Wholesale food price-based inflation inched up to 8.76 per cent for the week ended April 16 from 8.74 per cent a week ago. This is the second last data on inflation before RBI annual policy next month, signifying that the central bank is likely to raise policy rates. The next data on retail price inflation for items consumed by industrial workers is slated to come by this month-end.
Food inflation rose despite food price index coming down by 0.3 percentage points during the week, as inflation is calculated year-on-year.
Food price index, which has over 14 per cent weight in overall wholesale price index, declined to 182.6 points from 182.9 points a week ago.

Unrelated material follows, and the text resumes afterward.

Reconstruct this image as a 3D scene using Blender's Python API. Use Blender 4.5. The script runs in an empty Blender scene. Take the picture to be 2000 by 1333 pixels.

This is the second week in a row when food inflation rose despite food price index coming down, displaying quite well that base effect is playing a role in marginally larger inflation.
Economists, however, said perishable food products like fruits will see price pressure in the weeks to come.
Otherwise, overall inflation is shifting gears to manufactured and fuel items, because of which RBI is expected to raise policy rates in its monetary policy for 2011-12 on May 3.
“Core inflation (manufactured products sans food products) is facing demand pressure. Overall inflation is likely to peak in September-October, may even reach double digits, if the government decides to pass through some of international rise in fuel items,” Yes Bank Chief Economist Shubhada Rao said.
Overall, inflation rose to 8.98 per cent in March, against RBI’s projections of around 8 per cent and the Finance Ministry’s expectations of 7-7.5 per cent.